[amsat-bb] A suggestion for Experimenter's Wednesdays on AO-91

Patrick STODDARD (WD9EWK/VA7EWK) amsat-bb at wd9ewk.net
Fri Dec 15 02:33:02 UTC 2017

Hi Mac!

You offer a good idea. I thought about things like that, but
came back to the simple fact that AO-91 still has the "new
car smell" for being the newest and (in my opinion) best
performing FM satellite we currently have. Especially given
the recent series of messages discussing the new document
Sean KX9X wrote, it might be better to hold off on anything
that limits the use of AO-91 to those who would have a
computer or other accessories to do the experiment. Once
we have another one or two FM satellites, Fox-1C and/or
Fox-1D, then it would be a great time to have something
else for the weekly experiments.

The APRS-capable satellites might be better for what you
propose, yes. Unfortunately, there is the issue of the
misuse of 145.825 MHz by stations automatically beaconing
their existence. Any experiment using ISS or NO-84 would
be tougher as you move east across the continental USA,
as well as some other parts of the world.

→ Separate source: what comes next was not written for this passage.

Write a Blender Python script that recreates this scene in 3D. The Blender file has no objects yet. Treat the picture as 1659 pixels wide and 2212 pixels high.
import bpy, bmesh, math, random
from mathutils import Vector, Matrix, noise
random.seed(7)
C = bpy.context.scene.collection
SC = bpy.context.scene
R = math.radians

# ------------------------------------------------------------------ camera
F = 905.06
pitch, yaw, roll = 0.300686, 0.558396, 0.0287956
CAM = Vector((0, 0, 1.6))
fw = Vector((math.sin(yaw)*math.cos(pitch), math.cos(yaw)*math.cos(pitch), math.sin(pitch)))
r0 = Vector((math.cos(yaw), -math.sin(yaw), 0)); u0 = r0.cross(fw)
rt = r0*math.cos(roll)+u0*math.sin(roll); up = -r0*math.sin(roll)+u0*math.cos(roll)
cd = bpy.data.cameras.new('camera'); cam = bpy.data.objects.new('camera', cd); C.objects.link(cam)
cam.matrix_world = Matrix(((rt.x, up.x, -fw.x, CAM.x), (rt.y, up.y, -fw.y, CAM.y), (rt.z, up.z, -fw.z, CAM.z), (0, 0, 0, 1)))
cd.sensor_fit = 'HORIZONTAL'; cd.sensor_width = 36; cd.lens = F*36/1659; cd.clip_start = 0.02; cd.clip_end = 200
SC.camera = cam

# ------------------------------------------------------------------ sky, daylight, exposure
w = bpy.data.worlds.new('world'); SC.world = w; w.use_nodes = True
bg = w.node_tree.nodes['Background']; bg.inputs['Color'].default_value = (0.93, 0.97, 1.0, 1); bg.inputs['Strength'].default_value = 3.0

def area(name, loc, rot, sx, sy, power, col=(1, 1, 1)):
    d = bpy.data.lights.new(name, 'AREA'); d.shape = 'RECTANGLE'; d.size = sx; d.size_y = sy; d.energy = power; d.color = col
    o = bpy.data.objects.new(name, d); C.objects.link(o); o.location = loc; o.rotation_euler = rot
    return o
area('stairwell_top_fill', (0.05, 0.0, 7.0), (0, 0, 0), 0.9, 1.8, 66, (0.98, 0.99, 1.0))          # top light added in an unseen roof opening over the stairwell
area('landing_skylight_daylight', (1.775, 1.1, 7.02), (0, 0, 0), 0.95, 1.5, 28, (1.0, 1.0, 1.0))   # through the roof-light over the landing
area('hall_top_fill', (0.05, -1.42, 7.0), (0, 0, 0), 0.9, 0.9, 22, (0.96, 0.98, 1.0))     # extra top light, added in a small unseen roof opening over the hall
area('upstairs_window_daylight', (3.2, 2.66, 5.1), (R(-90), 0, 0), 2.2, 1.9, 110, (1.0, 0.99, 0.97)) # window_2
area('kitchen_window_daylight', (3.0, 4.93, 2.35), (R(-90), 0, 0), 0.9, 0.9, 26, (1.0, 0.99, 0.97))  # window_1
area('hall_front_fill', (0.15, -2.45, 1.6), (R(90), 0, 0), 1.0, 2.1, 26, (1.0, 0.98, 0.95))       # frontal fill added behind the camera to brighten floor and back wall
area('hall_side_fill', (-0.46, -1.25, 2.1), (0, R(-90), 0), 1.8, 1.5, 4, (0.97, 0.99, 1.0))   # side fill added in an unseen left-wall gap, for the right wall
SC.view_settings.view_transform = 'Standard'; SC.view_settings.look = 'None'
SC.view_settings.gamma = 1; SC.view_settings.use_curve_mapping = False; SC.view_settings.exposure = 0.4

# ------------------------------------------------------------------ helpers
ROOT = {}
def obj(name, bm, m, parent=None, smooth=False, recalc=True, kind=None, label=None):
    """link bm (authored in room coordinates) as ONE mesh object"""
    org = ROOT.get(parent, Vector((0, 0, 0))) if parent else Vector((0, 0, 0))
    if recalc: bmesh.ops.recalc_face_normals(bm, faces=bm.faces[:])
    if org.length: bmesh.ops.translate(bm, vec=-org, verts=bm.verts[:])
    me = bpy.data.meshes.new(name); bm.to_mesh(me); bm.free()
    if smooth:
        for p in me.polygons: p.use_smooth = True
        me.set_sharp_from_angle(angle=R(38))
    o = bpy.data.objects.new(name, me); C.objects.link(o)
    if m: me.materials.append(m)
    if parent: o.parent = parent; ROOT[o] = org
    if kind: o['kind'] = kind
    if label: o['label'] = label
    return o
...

Twitter: @WD9EWK or http://twitter.com/WD9EWK

On Fri, Dec 15, 2017 at 1:53 AM, Mac A. Cody <maccody at att.net> wrote:

> Patrick,
> This is certainly a fine idea, which may very well gain traction.  If
> I may, though, I'd like to propose an alternative experiment. Given
> the recent (and ongoing) disaster and recovery in Puerto Rico after
> Hurricane Maria,I was wondering how amateur LEO satellites could be
> used for emergency response (I know that the use case for the Phase IV
> satellite terminal is emergency response.).  While DX and chasing grid
> squares is great fun (I do both myself.), I am hoping that there might
> be a way that LEO satellites could be used as a public service resource.
> Traditionally, long-distance emergency response has relied upon shortwave
> communications.  It takes a bit of infrastructure cost to set up and
> operate a shortwave station.  Effective antenna deployment, available
> transceiver equipment, and a sufficient power supply are considerations
> to be addressed.  Perhaps, a pair of hand-held radios (or single full-
> duplex), an Arrow antenna, and a computer (Raspberry Pi) could be used to
> send and receive emergency messages via LEO satellites and might be a
> viable
> alternative.  The messages could be sent digitally via, say, Narrow Band
> Emergency Messaging System (NBEMS) to improve reliability of transcription.
> I'm sure that you or someone else might say "Use the APRS birds for
> emergency response messaging.".  That may be a fair statement, but my
> idea might, at least, be an interesting experiment to try.  An experiment
> is still valuable when it shows that an idea does not work!